(Artigo publicado originalmente no Jornal Relevo - Abril de 2014)
Há muito tempo ouço o
nome Jamil Snege e o associo a uma Curitiba não descoberta. É como se Jamil
Snege fosse algum tipo de entidade atemporal e intocável que muita gente
comenta, mas poucos leram. Mais ou menos como Proust. Salvo distanciamentos
óbvios, o nosso Proust, o das araucárias, faz jus aos diversos comentários e
elogios de escritores e leitores do “turco”. Snege é cultuado em um circuito
literário bastante restrito, tendo influenciado toda uma geração de escritores
como Fábio Campana, Cristovão Tezza, Miguel Sanches Neto, Joca Reiners Terron e
vários outros.
Meu primeiro contato
com a obra de Snege foi um tanto tardia, por volta de 2006, no final da
graduação. Fiz um curso sobre ficcionistas paranaenses contemporâneos e no
programa de leitura estava Como eu se fiz
por si mesmo, de 1994. Deliciei-me em uma noite (com uma fotocópia) com
esse relato franco, escrachado, de um humor fino e ácido, sobre as agruras e
peripécias de um escritor praticamente desconhecido em uma Curitiba apática,
“mãe que nos engendra e nos devora, nos inventa e nos esquece”...
Desde o longínquo
primeiro contato com a obra de Snege, através de uma fotocópia que já se perdeu
com o tempo, não tive muitas chances de ler sua obra por falta de exemplares
disponíveis.
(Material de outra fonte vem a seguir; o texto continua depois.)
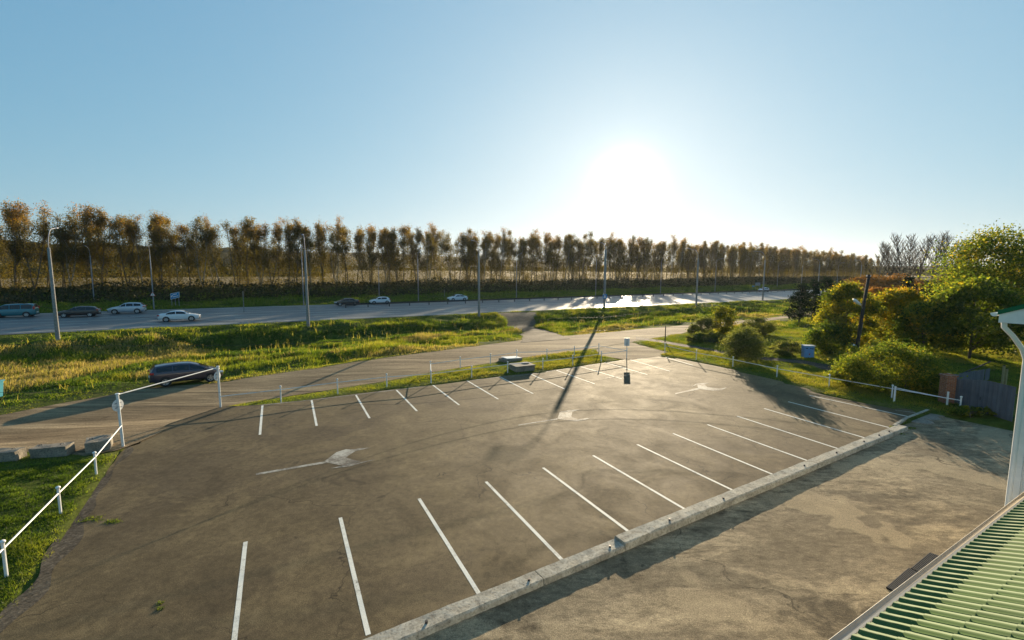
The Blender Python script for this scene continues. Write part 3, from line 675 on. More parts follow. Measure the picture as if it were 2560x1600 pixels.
far_lamps = [(crop(1, 893, 1057), 'slim pole lamp behind the black estate, farther back than the others', 9.), (crop(1, 1457, 1117), 'slim pole lamp beside the blue road sign', 9.5), (crop(2, 452, 1072), 'slim pole lamp just behind the second verge lamp', 9.5), (crop(2, 1165, 1002), 'slim pole lamp behind the white hatchback', 6.5), (crop(2, 1535, 1032), 'slim pole lamp between the white hatchback and the far white saloon', 9.5), (crop(3, 42, 1000), 'slim pole lamp across the road from the side track mouth', 9.5), (crop(3, 790, 985), 'slim pole lamp under the sun, behind the guardrail', 9.5), (crop(3, 1402, 962), 'slim pole lamp across the road from the small round bushes', 9.5), (crop(3, 1917, 942), 'slim pole lamp across the road, past the small round bushes', 9.5), (crop(4, 85, 905), 'slim pole lamp just beyond the distant silver car', 9.), (crop(4, 312, 915), 'slim pole lamp with a small plate near the dark pines', 9.5), (crop(4, 650, 890), 'slim pole lamp far off above the dark pines', 9.)]
FLAMPS = []
for px, lab, h in far_lamps:
    p = U(*px, 1.0)
    w = to_uv(p.x, p.y)[1] - v_near(to_uv(p.x, p.y)[0])
    if w < HW + 1.2:
        d = ray(*px); k = 1.
        for _ in range(30):
            u_, v_ = to_uv(p.x, p.y)
            if v_ - v_near(u_) >= HW + 1.2: break
            p = p + Vector((d[0], d[1], 0)).normalized() * 1.0
    p.z = float(Zg(p.x, p.y)); FLAMPS.append(lamp(lab, p, h, h + 1.9, 2.0, RD + math.pi, 'slim pole lamps across the highway', 'pole_steel', .1, .065))
# signs on poles
SB = M['sign_blue'] = simple('sign_blue_paint', (.02, .22, .48), .4, .08, 5., .5, bstr=0)
M['sign_red'] = simple('sign_red_paint', (.45, .05, .04), .4, .08, 5., .5, bstr=0)
p = UD(*crop(3, 875, 985), LAMPS[3].location.y); q = p - LAMPS[3].location
o = thing('blue_plate', 'small blue square traffic sign strapped to a lamp past the side track', 'road sign', (p.x, p.y - .26, p.z), 0.25)
MB().box((0, 0, 0), (.9, .02, .9)).obj('plate', SB, o); b = MB(); b.add([(-.3, -.013, -.3), (.3, -.013, -.3), (0, -.013, .32)], [(0, 1, 2)]); b.obj('pictogram', M['white'], o)
for bz in (.2, -.2): MB().box((0, .05, bz), (.3, .08, .04)).obj('bracket', M['pole_steel'], o)
p = UD(*crop(1, 1460, 962), FLAMPS[1].location.y); fl = FLAMPS[1].location
o = thing('warning_sign', 'white triangular warning sign on the pole beside the blue road sign', 'road sign', (fl.x + .1, fl.y - .2, p.z), .35)
b = MB(); b.add([(-.45, 0, -.38), (.45, 0, -.38), (0, 0, .4), (-.45, .02, -.38), (.45, .02, -.38), (0, .02, .4)], [(0, 1, 2), (3, 5, 4), (0, 3, 4, 1), (1, 4, 5, 2), (2, 5, 3, 0)]); b.obj('plate', M['sign_red'], o)
b = MB(); b.add([(-.33, -.006, -.31), (.33, -.006, -.31), (0, -.006, .26)], [(0, 1, 2)]); b.obj('sign_face', M['white'], o)
b = MB(); b.box((0, -.012, -.02), (.06, .008, .26)).box((0, -.012, -.22), (.06, .008, .06)); b.obj('pictogram', M['dark_steel'], o)
# blue direction sign on three legs
pts = [UD(380 + a * .06614, 700 + c * .06614, 88.) for a, c in ((690, 515), (1025, 445), (1035, 655), (700, 740))]
base = UD(428, 774, 88.); gz = float(Zg(base.x, base.y))
o = thing('direction_sign', 'blue direction sign with white lettering and arrow on three thin legs', 'road sign', (0, 0, 0))
A, B_, C_, D_ = pts; wv_ = (B_ - A); wl = wv_.length; off = Vector((0, .05, 0))
b = MB(); b.add([A, B_, C_, D_] + [q + off for q in (A, B_, C_, D_)], [(0, 1, 2, 3), (7, 6, 5, 4), (0, 4, 5, 1), (1, 5, 6, 2), (2, 6, 7, 3), (3, 7, 4, 0)]); b.obj('sign_panel', M['white'], o)
def on(u, v): return A.lerp(B_, u).lerp(D_.lerp(C_, u), v) - Vector((0, .012, 0))
def on2(u, v): return on(u, v) - Vector((0, .008, 0))
b = MB(); b.add([on(.03, .05), on(.97, .05), on(.97, .95), on(.03, .95)], [(0, 1, 2, 3)]); b.obj('sign_face', SB, o)
b = MB()
for u0, u1, v0, v1 in ((.36, .44, .2, .36), (.46, .53, .2, .36), (.55, .63, .2, .36), (.65, .72, .18, .36), (.3, .38, .58, .74), (.4, .48, .58, .74), (.5, .56, .6, .74), (.58, .66, .58, .74), (.7, .78, .6, .74), (.8, .87, .6, .74)):
    b.add([on2(u0, v0), on2(u1, v0), on2(u1, v1), on2(u0, v1)], [(0, 1, 2, 3)])
b.obj('lettering', M['white'], o)
b = MB(); b.add([on2(.06, .42), on2(.2, .38), on2(.16, .46), on2(.3, .22), on2(.34, .28), on2(.21, .56), on2(.22, .68), on2(.08, .62)], [(0, 1, 2, 3, 4, 5, 6, 7)]); b.obj('arrow', M['white'], o)
for u in (.1, .5, .9):
    q = D_.lerp(C_, u) + off; MB().tube([(q.x, q.y, gz - .3), (q.x, q.y, q.z + .9)], .05, 8).obj('leg', M['pole_steel'], o)
for k, (px, col, w_, h_, lab) in enumerate(((crop(3, 2280, 890), 'sign_blue', .9, .35, 'small flat blue sign across the road near the silver car'), (crop(3, 2322, 870), 'pole_steel', 1.9, 1.0, 'grey board on two legs across the road near the silver car'))):
    p = UD(*px, 150.); p2 = Vector((p.x, p.y, float(Zg(p.x, p.y))))
    o = thing('roadside_sign', lab, 'road sign', p2, .2)
    MB().box((0, 0, p.z - p2.z), (w_, .04, h_)).obj('plate', M[col], o)
    for s_ in (-1, 1): MB().tube([(s_ * w_ * .35, .05, -.2), (s_ * w_ * .35, .05, p.z - p2.z + h_ * .3)], .035, 8).obj('leg', M['pole_steel'], o)
for k, (b0, t0, lab, mt, gr) in enumerate(((crop(1, 2306, 1137), crop(1, 2295, 938), 'thin pale marker pole on the highway ahead of the white saloon', 'pole_conc', 0), (crop(3, 1446, 1420), crop(3, 1452, 1268), 'bare wooden stake at the tip of the sunny lawn', 'wood', 1), (crop(3, 1697, 1315), crop(3, 1700, 1240), 'short stake by the small dark bush on the lawn', 'wood', 1), (crop(2, 1780, 1000), crop(2, 1780, 925), 'short pale post at the roadside ahead of the far white saloon', 'pole_conc', 0))):
    p = U(*b0, 1.0) if not gr else G(*b0); p.z = float(Zg(p.x, p.y))
    o = thing('marker_pole' if not gr else 'wooden_stake', lab, 'pole', p); h = hgt(p, t0)
    MB().tube([(0, 0, -.2), (0, 0, h * .5), (.01, 0, h)], [.06, .055, .05], 8).obj('shaft', M[mt], o); MB().lathe([(0, h + .03), (.06, h + .01), (.06, h - .03)], 8).obj('tip_cap', M[mt], o)

# ------------------------------------------------------------------ guardrail on the median
o = thing('guardrail', 'long dark steel guardrail with short posts along the highway median', 'guardrail')
gp = [U(*q, 1.0) for q in (crop(2, 850, 1098), crop(2, 1350, 1078), crop(2, 2290, 1046), crop(3, 540, 1018), crop(3, 1270, 990), crop(3, 2130, 960), crop(4, 20, 948), crop(4, 280, 940))]
uv = np.array([to_uv(q.x, q.y) for q in gp]); kf = np.polyfit(uv[:, 0], uv[:, 1], 1)
gu = np.arange(uv[0, 0], uv[-1, 0] + 60, 4.); GP = [Vector((*to_xy(u, kf[0] * u + kf[1]), 1.05)) for u in gu]
for p in GP[:85]: MB().box((p.x, p.y, p.z + .3), (.16, .1, .7), HANG).obj('post', M['dark_steel'], o)
b = MB(); vs = []; fs = []; nrm_ = Vector((-HDIR.y, HDIR.x, 0))
prof = [(.06, .78), (.0, .74), (.0, .68), (.06, .63), (.0, .58), (.0, .52), (.06, .48)]
for sgn in (-1, 1):
    b0 = MB(); vs = []; fs = []
    for p in GP: vs += [p + nrm_ * sgn * (.08 + a) + Vector((0, 0, z)) for a, z in prof]
    for i in range(len(GP) - 1):
        for k in range(6): q = i * 7 + k; fs.append((q, q + 1, q + 8, q + 7))
    b0.add(vs, fs).obj('rail_beam', M['dark_steel'], o)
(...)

As obras estão esgotadas há muito e o que se encontra em sebo,
quando se tem sorte, é muito caro.
Há pouco mais de um mês
passei pela livraria Arte e Letra e, desses acasos da vida, me deparei com
algumas obras de Jamil Snege à venda. A primeira sensação foi de estranhamento
(até cocei os olhos para ter certeza do que estava vendo) e realmente os livros
estavam dispostos em uma mesa e disponíveis para quem quisesse comprá-los.
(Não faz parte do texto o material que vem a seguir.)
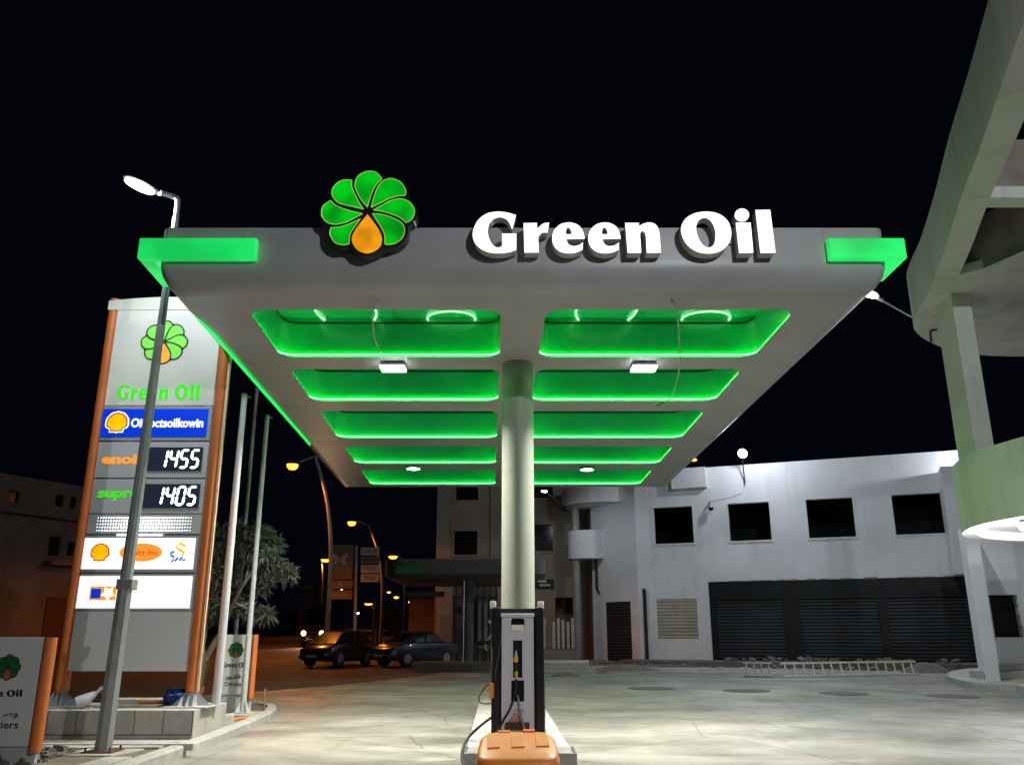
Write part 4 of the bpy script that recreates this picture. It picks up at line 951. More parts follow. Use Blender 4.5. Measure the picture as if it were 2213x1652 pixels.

Naturalmente o valor estava bastante alto, cerca de R$50,00 cada exemplar, o
que não é tão caro comparado a valores cobrados em sebos e em livrarias
virtuais. Diante de minha visível perplexidade, o solícito proprietário da
livraria explicou que a família de Snege havia disponibilizado cerca de 500
exemplares de seu próprio acervo para a venda. Ideia brilhante. Dias depois as
obras já estavam esgotadas, mais uma vez.
Saí da livraria com os
livros O jardim, a tempestade (1989);
Viver é prejudicial à saúde (1998); Como tornar-se invisível em Curitiba
(2000) e com um sorriso de satisfação. Li demoradamente cada um dos livros. Não
quis ler avidamente pois sabia que não encontraria outras obras de Snege tão
fácil. Viver é prejudicial à saúde me
encantou desde as primeiras linhas. Incrível o poder de concisão de Snege nessa
novela que narra o cotidiano sem graça e vazio de um arquiteto em fim de
carreira. O jardim, a tempestade já
revela um Snege lírico que flerta com a prosa poética em narrativas curtas.
Como
tornar-se invisível em Curitiba é uma coletânea de
crônicas publicadas na Gazeta do Povo e em outros periódicos de Curitiba. As
crônicas do volume são verdadeiros tratados sobre assuntos dos mais variados,
desde fim de relacionamentos problemáticos à apatia intelectual e artística da
cidade. É recorrente nas crônicas de Snege críticas nada veladas à classe média
sem conhecimento e alheia a tudo que acontece na “província”. Em uma das
crônicas mais relevantes do livro, “A arte de tocar piano de borracha”, Snege
escreve:
A historinha retrata
com alguma maldade a nossa velha Curitiba de guerra. Um piano de borracha à
sombra dos pinheirais. Se você quiser tocar, pode. Mas não vá exigir que alguém
escute. Ninguém viu, ninguém ouviu e quem ouviu fingiu que não viu. (p.73)
É como se sentia Snege.
Não foi por falta de oportunidade que o velho Jamil não publicou seus livros
por grandes editoras. Foi pura resistência, seu modo de protestar contra a
ignorância, apatia e obtusidade de uma cidade que amava.